__STATED EXERCISE__. For the material that follows, list every line containing the word "from".

::::::::

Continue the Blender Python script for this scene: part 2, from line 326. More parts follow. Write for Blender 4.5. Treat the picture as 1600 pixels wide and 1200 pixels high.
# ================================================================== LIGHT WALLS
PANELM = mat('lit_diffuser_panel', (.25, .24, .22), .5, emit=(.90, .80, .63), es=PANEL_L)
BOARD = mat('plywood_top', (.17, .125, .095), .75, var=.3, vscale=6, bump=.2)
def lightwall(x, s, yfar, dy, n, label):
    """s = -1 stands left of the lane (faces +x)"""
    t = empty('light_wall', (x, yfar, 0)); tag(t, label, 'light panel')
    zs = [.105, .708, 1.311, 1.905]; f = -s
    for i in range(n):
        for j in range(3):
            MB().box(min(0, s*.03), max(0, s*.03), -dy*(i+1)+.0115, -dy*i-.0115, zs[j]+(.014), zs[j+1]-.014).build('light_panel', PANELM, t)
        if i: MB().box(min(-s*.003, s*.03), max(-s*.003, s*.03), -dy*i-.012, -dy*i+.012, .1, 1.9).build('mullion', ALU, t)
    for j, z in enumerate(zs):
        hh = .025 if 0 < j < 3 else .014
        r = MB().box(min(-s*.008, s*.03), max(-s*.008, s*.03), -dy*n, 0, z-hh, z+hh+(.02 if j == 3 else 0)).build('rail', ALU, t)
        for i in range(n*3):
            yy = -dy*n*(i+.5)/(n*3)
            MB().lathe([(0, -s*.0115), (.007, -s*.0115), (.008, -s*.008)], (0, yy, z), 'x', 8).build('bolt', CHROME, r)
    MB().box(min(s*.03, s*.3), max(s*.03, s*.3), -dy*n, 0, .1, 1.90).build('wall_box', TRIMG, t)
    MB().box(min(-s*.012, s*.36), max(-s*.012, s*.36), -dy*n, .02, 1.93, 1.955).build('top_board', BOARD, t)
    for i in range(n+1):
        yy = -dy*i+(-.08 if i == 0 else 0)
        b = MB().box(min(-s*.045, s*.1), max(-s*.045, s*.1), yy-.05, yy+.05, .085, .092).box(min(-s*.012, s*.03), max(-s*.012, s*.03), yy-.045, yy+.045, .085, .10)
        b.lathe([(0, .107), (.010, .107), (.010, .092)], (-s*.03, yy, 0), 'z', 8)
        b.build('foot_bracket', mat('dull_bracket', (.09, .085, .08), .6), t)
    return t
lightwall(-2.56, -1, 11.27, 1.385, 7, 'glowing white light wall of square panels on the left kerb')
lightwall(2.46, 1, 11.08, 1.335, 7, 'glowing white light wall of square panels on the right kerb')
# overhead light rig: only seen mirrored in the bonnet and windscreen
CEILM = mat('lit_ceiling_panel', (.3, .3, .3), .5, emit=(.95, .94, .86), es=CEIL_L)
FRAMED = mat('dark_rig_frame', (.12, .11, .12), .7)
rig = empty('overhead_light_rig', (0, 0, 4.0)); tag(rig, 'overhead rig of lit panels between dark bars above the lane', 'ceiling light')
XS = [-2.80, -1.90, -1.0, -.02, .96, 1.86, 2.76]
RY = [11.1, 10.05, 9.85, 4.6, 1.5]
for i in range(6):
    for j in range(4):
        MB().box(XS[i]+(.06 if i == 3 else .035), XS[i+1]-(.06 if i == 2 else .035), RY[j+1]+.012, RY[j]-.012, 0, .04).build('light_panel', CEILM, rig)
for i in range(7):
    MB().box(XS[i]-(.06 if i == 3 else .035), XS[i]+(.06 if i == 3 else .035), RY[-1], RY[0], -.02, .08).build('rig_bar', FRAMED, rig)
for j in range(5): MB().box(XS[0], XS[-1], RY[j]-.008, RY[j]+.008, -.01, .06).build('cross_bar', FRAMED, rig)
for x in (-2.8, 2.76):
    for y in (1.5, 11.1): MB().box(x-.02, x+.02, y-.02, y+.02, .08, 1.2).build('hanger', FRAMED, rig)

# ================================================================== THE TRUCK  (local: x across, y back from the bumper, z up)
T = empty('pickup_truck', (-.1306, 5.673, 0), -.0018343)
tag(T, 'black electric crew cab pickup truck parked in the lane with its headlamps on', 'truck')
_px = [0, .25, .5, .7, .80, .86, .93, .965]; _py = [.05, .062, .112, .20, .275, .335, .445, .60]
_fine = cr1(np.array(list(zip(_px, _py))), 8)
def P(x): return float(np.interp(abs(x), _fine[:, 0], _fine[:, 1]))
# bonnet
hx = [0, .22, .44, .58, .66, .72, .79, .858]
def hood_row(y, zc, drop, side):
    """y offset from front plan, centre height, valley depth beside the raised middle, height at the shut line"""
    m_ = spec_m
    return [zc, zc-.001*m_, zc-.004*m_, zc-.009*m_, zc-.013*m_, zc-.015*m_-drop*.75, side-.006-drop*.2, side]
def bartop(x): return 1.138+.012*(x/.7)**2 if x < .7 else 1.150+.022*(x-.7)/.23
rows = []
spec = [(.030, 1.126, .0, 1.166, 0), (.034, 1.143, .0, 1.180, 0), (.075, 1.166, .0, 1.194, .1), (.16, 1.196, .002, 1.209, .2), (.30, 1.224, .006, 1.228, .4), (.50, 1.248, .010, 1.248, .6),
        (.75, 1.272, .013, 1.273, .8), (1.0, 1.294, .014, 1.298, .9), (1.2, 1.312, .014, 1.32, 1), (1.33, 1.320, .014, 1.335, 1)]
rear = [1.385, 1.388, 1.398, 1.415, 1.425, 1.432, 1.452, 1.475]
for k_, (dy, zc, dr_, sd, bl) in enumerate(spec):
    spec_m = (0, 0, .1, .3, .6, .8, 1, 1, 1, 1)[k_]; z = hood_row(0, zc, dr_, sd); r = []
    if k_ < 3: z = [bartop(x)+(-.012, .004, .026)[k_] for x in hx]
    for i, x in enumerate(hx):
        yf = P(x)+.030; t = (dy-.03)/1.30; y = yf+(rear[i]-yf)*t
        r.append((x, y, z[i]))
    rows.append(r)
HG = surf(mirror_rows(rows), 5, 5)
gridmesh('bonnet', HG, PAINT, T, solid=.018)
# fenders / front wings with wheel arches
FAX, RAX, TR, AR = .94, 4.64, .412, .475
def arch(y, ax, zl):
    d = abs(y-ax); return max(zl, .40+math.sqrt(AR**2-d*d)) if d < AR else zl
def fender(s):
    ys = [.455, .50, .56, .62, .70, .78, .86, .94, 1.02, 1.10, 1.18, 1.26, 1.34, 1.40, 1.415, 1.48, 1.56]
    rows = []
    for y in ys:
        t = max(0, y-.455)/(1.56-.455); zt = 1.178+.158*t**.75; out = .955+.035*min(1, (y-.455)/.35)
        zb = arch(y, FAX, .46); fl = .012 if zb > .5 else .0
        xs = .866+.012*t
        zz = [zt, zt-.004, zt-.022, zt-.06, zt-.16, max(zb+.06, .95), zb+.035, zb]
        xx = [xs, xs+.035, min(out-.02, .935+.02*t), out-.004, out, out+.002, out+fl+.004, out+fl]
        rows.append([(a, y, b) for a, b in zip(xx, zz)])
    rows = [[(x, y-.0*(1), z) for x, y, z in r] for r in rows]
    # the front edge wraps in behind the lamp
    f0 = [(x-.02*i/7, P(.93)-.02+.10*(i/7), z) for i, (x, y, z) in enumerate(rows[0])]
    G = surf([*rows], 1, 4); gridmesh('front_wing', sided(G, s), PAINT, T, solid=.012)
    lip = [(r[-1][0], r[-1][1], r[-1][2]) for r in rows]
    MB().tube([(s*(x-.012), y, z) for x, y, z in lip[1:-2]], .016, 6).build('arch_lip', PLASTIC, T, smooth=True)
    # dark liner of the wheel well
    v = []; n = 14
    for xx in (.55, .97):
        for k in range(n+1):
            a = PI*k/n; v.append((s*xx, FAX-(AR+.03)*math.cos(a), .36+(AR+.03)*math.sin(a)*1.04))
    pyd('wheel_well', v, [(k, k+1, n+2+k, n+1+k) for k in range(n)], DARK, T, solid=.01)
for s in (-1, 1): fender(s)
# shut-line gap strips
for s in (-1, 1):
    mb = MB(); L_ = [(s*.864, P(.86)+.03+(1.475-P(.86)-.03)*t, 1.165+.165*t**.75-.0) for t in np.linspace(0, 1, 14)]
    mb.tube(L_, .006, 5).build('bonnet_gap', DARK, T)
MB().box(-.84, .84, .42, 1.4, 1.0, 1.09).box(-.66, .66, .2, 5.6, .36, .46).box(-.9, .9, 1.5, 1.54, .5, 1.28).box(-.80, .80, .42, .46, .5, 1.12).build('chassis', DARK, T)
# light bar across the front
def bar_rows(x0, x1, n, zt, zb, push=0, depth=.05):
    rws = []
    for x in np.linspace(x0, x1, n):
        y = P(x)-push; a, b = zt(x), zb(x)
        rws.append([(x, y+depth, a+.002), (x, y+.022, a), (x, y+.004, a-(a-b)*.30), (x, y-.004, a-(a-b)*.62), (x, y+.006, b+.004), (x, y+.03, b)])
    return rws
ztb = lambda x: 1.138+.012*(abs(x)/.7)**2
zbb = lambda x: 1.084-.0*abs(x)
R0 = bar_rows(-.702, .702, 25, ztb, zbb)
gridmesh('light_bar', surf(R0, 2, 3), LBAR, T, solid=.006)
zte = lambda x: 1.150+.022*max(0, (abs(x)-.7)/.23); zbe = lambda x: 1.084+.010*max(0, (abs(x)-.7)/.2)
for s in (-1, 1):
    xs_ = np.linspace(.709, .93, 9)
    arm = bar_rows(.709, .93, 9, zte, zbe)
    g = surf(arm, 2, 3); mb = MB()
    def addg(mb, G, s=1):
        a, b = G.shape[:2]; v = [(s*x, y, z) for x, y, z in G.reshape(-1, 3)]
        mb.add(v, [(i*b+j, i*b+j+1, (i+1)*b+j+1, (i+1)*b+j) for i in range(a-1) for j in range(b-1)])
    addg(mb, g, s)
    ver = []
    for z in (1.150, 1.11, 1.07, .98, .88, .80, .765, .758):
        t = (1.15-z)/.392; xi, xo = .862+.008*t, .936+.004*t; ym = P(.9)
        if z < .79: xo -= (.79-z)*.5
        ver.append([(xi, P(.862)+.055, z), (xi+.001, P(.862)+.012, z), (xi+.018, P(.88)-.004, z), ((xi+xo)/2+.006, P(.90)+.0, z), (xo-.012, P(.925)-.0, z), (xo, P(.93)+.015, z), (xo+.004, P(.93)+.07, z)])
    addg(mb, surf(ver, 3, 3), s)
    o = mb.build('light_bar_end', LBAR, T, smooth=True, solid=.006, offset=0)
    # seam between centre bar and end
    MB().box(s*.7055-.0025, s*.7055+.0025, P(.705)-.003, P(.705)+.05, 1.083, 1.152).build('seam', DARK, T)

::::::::

__RESPONSE BELOW__.
Continue the Blender Python script for this scene: part 2, from line 326. More parts follow. Write for Blender 4.5. Treat the picture as 1600 pixels wide and 1200 pixels high.
# ================================================================== THE TRUCK  (local: x across, y back from the bumper, z up)
    """y offset from front plan, centre height, valley depth beside the raised middle, height at the shut line"""